In our continuing search for new and innovative keyboard tech, we recently came across an interesting discovery from Paris. As luck would have it, the creator of this new controller keyboard, Olivier, was due to visit London so we quickly set up a meeting in order that I could test out his new creation.

A very affable chap, Olivier has a background in software engineering and took up playing the piano seven years ago. He searched for a portable keyboard that would be able to travel in his suitcase and found that there was a very limited selection on offer. This is when his company, Ryme Music and his first product, Piano De Voyage took shape.

Piano De Voyage was debuted at Namm this year and met with some very positive feedback. The concept behind it is a USB controller with full-depth piano sized keys that packs down into two octave blocks that can easily be carried in a bag or suitcase. An end block is available that houses the USB connection and sustain pedal socket. While this is a great concept for travelling musicians who want to keep up with their music practise on the road, I was eager to try out the action to see if that it would be a viable option for gigging musicians too.

I was pleasantly surprised by how compact the entire system was, with a six octave setup fitting snugly into a shoulder bag. Each section is just under 1kg in weight and you have the option of setting up with either 24, 48, 72 or 96 keys, automatically detected and mapped by the end controller module.

Keyboard Build

The whole thing slotted together quickly and easily, with small latches holding each section together. Made from a combination of plastic and wood, the casing is tough enough that it can be placed on an x-stand without any issue of movement between the sections. The small end unit clips on in similar fashion and the whole unit is powered via the USB connection.

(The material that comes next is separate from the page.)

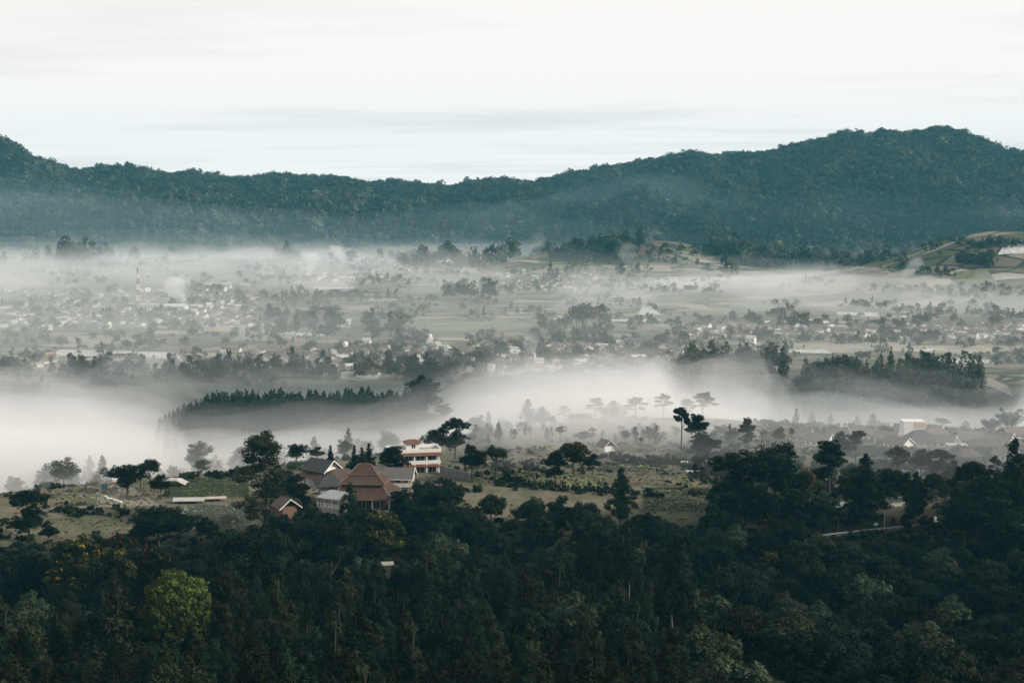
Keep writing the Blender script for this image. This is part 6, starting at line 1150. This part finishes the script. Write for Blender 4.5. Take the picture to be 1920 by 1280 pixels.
for k_, (seed, up, amp, dn) in enumerate(((541, 7, 3.2, 0.0022), (441, 17, 2.2, 0.0012), (41, 9, 1.5, 0.0022), (141, 4, 1.3, 0.004), (241, 0, 1.0, 0.007), (341, -4, 0.9, 0.010))):
    fog_bank('valley_fog', -460, 2380, 430, 1100, valley_fog(seed, up, amp), vol_mat('valley_fog_%d' % k_, (0.99, 0.985, 0.98), dn))
def plain_mist(seed, up):
    def f(U, Q, x, y, g):
        n = fbm(x / 260, y / 160, seed, 4) + 0.4 * fbm(x / 70, y / 60, seed + 3, 3)
        lvl = np.interp(U, [-200, 0, 300, 600, 900, 1200, 1350, 1500, 2100], [40, 38, 32, 26, 22, 18, 14, 12, 12]) + 12 * n + up
        lvl = np.maximum(lvl + 22 * fbm(x / 420, y / 500, seed + 40, 3), 16 + 8 * n + up * 0.6) * (1 - 0.0 * Q)
        return g - 2.5 + np.maximum(lvl - g + 2.5, 0) * sstep(860, 1010, Q) * (1 - sstep(2250, 2600, Q))
    return f
for k_, (seed, up, dn) in enumerate(((53, 22, 0.0004), (153, 10, 0.0006), (253, 0, 0.0008), (353, -9, 0.0009))):
    fog_bank('plain_mist', -460, 2380, 850, 2620, plain_mist(seed, up), vol_mat('plain_mist_%d' % k_, (0.93, 0.96, 0.955), dn * 0.85), 20, 16)
def hill_mist(U, Q, x, y, g):
    n = fbm(x / 300, y / 200, 93, 4)
    lvl = np.interp(U, [-200, 0, 300, 600, 900, 1200, 1400, 2100], [128, 122, 104, 90, 70, 36, 10, 10]) + 45 * n
    return g - 2.5 + np.maximum(lvl - g + 2.5, 0) * sstep(1750, 2150, Q) * (1 - sstep(2650, 2900, Q))
fog_bank('hill_mist', -460, 2380, 1720, 2940, hill_mist, vol_mat('hill_mist', (0.70, 0.90, 0.98), 0.00021), 20, 16)
def ridge_mist(U, Q, x, y, g):
    n = fbm(x / 260, y / 200, 193, 4)
    return g - 2.5 + np.maximum(np.interp(U, [-200, 300, 900, 1300, 1700, 2100], [96, 98, 92, 128, 118, 100]) + 95 * n + 30 * fbm(x / 90, y / 120, 199, 3) - g + 2.5, 0) * sstep(2430, 2560, Q) * (1 - sstep(2780, 2960, Q))
fog_bank('hill_mist', -460, 2380, 2420, 2970, ridge_mist, vol_mat('ridge_mist', (0.62, 0.88, 1.0), 0.00042), 20, 14)
def plateau_mist(U, Q, x, y, g):
    n = fbm(x / 60, y / 40, 71, 4); e = sstep(455, 500, Q + 0.03 * (U - 960)) * (1 - sstep(590, 640, Q)) * (0.5 + 0.5 * sstep(300, 900, U) + 0.5 * sstep(1350, 1550, U))
    return g - 2.5 + (10 + 7 * n) * e
fog_bank('plateau_mist', -460, 2380, 440, 650, plateau_mist, vol_mat('plateau_mist', (0.93, 0.965, 0.98), 0.0045))
def fog_streak(u0, u1, r0, r1, lo, hi, seed, name, dens, col=(0.97, 0.97, 0.96)):
    """a flat-topped bank whose upper surface keeps its own level, so that knolls stand out of it"""
    def f(U, Q, x, y, g):
        e = sstep(u0, u0 + 0.25 * (u1 - u0), U) * (1 - sstep(u1 - 0.2 * (u1 - u0), u1, U)) if u1 < 2000 else sstep(u0, u0 + 0.3 * (u1 - u0), U)
        e = e * sstep(r0, r0 + 0.35 * (r1 - r0), Q) * (1 - sstep(r1 - 0.45 * (r1 - r0), r1, Q))
        n = 1.5 * fbm(x / 170, y / 120, seed, 4) + 0.5 * fbm(x / 45, y / 40, seed + 2, 3)
        return g - 2.5 + np.maximum(lo + (hi - lo) * (0.5 + n) - g + 2.5, 0) * e
    fog_bank(name, u0, u1, r0, r1, f, vol_mat(name + '_%d' % seed, col, dens), 10, 10)
for k_, (a_, dn) in enumerate(((0, 0.006), (5, 0.004), (11, 0.002))):
    fog_streak(1060, 2380, 1330, 1820, 12 + a_, 26 + a_, 61 + k_ * 10, 'fog_streak', dn)
    fog_streak(-460, 900, 1600, 2200, 14 + a_, 40 + 1.2 * a_, 67 + k_ * 10, 'smoke_layer', dn * 0.62, (0.93, 0.96, 0.98))
def wisps(u0, u1, r0, r1, lo, hi, seed, dens):
    def f(U, Q, x, y, g):
        e = sstep(u0, u0 + 120, U) * (1 - sstep(u1 - 120, u1, U)) * sstep(r0, r0 + 40, Q) * (1 - sstep(r1 - 60, r1, Q))
        n = np.clip(0.15 + 2.4 * fbm(x / 75 + 0.5 * fbm(x / 30, y / 30, seed + 9, 2), y / 48, seed, 5), 0, 1.6)
        return g - 2.5 + np.maximum((lo + (hi - lo) * n - g + 2.5) * e * (n > 0.02) * np.minimum(1, n * 3), 0)
    fog_bank('fog_wisp', u0, u1, r0, r1, f, vol_mat('fog_wisp_%d' % seed, (1.0, 0.99, 0.98), dens), 8, 7)
wisps(820, 1560, 600, 990, 3, 20, 201, 0.005); wisps(-460, 420, 560, 1060, 0, 16, 207, 0.005); wisps(1340, 2380, 600, 740, 4, 16, 213, 0.005); wisps(1000, 2380, 1320, 1750, 12, 34, 219, 0.004); wisps(-460, 1000, 1450, 2080, 12, 44, 225, 0.004)
def wood_mist(u0, u1, r0, r1, top, seed, dens):
    def f(U, Q, x, y, g):
        e = sstep(u0, u0 + 90, U) * (1 - sstep(u1 - 90, u1, U)) * sstep(r0, r0 + 60, Q) * (1 - sstep(r1 - 70, r1, Q))
        return g - 2.5 + np.maximum(top + 20 * fbm(x / 50, y / 40, seed, 4) - g + 2.5, 0) * e
    fog_bank('wood_mist', u0, u1, r0, r1, f, vol_mat('wood_mist_%d' % seed, (0.95, 0.975, 0.985), dens), 10, 8)
wood_mist(1420, 2380, 700, 1000, 10, 81, 0.0016); wood_mist(1250, 1560, 850, 1060, 2, 83, 0.004); wood_mist(-460, 700, 880, 1040, 8, 85, 0.004); wood_mist(600, 1320, 900, 1040, 4, 87, 0.004)
# smoke rising from fires in the villages
def smoke_plume(u, v, du, hgt, seed, dens):
    x, y, z = spot(u, v); mb = MB(); n = 12; pts, rd = [], []
    for k in range(n):
        q = k / (n - 1); pts.append((x + du * q ** 1.5 + 1.5 * fbm(q * 3, seed, 1), y + 4 * fbm(q * 3, seed, 2), z + hgt * q)); rd.append(0.8 + 0.34 * hgt * q ** 1.15 * (1 - 0.9 * max(0, (q - 0.75) / 0.25) ** 2))
    vv, ff = tube(pts, rd, 14); c = np.repeat(np.array(pts), 14, 0); d = vv - c; vv = c + d * (1 + 0.9 * fbm(vv[:, 0] / 5 + vv[:, 1] / 7, vv[:, 2] / 5, seed, 3))[:, None]
    mb.add(vv, ff.tolist()); mb.add(np.concatenate([[pts[0]], vv[:14]]), [(0, 1 + (j + 1) % 14, 1 + j) for j in range(14)]); mb.add(np.concatenate([[pts[-1]], vv[-14:]]), [(0, 1 + j, 1 + (j + 1) % 14) for j in range(14)])
    me_ = mb.mesh('smoke_plume', [vol_mat('smoke_%d' % seed, (0.97, 0.98, 1.0), dens)]); bm_ = bmesh.new(); bm_.from_mesh(me_); bmesh.ops.remove_doubles(bm_, verts=bm_.verts, dist=0.01); bmesh.ops.recalc_face_normals(bm_, faces=bm_.faces); bm_.to_mesh(me_); bm_.free()
    obj('smoke_plume', me_, kind='stuff')
for a_ in ((352, 590, -18, 34, 1, 0.05), (578, 522, 8, 32, 2, 0.05), (650, 505, -22, 30, 3, 0.045), (1186, 530, -10, 48, 4, 0.008), (1688, 535, 22, 30, 5, 0.02), (985, 680, 6, 22, 6, 0.02), (1000, 500, 10, 44, 7, 0.006), (1622, 630, 3, 20, 8, 0.012)): smoke_plume(*a_)
hz = MB(); hz.box(-5000, 5000, -5000, 5000, -60, 330, 0)
obj('haze', hz.mesh('haze', [vol_mat('haze', (0.22, 0.76, 1.0), 0.00006)]), kind='stuff')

The keybed itself is a sprung, synth action and the components come from China, while the keyboard itself is customised and assembled in France. One thing that struck me instantly was just how quiet the keys are, more so than some of the lower end, well-known brand keyboards that I’ve used. This is due to a felt bed being inserted to dampen key noise. The keys themselves are full depth, one of the strong selling points of the keyboard.

It’s obvious that there is a strong focus on quality and Olivier is constantly testing and adapting Piano De Voyage in order to provide a good playing experience.

Connectivity and Playability

I took along both an iPhone and laptop in order to test out the response and both worked well. The iPhone powered the unit using a lightning to USB connector and the iGrand piano app worked straight away without issue. I then connected to Mainstage using a standard USB cable and while I didn’t have a huge amount of time to put it through it’s paces, the keyboard seemed reasonably expressive.

Although I didn’t see it on the day, there is an app available for altering the velocity curve and various midi settings which makes it a very appealing contender for live performance.

Future Developments

It’s always fun to discover a company at the beginning of their journey and while there is only one product available at present, there are plans to introduce more functionality through additional modules, e.g. pitch bend, modulation and pads. There’s also the possibility that the casing may change to plastic only, making the unit even more lightweight.

At the moment if you want to get your hands on one of these, it will cost roughly in the region of €855.00 + postage for the six octave pack and there’s already a three month waiting list. However there are plans to launch a Kickstarter campaign later in the year which we’ll be posting up once it goes live.


While the price point is a little high compared to other similar sized controller keyboards, the whole purpose is portability and as someone who wants to practise while travelling and who’s tired of getting a hernia from gigging, this is a very appealing and playable product that will probably find it’s way into my collection in the not too distant future.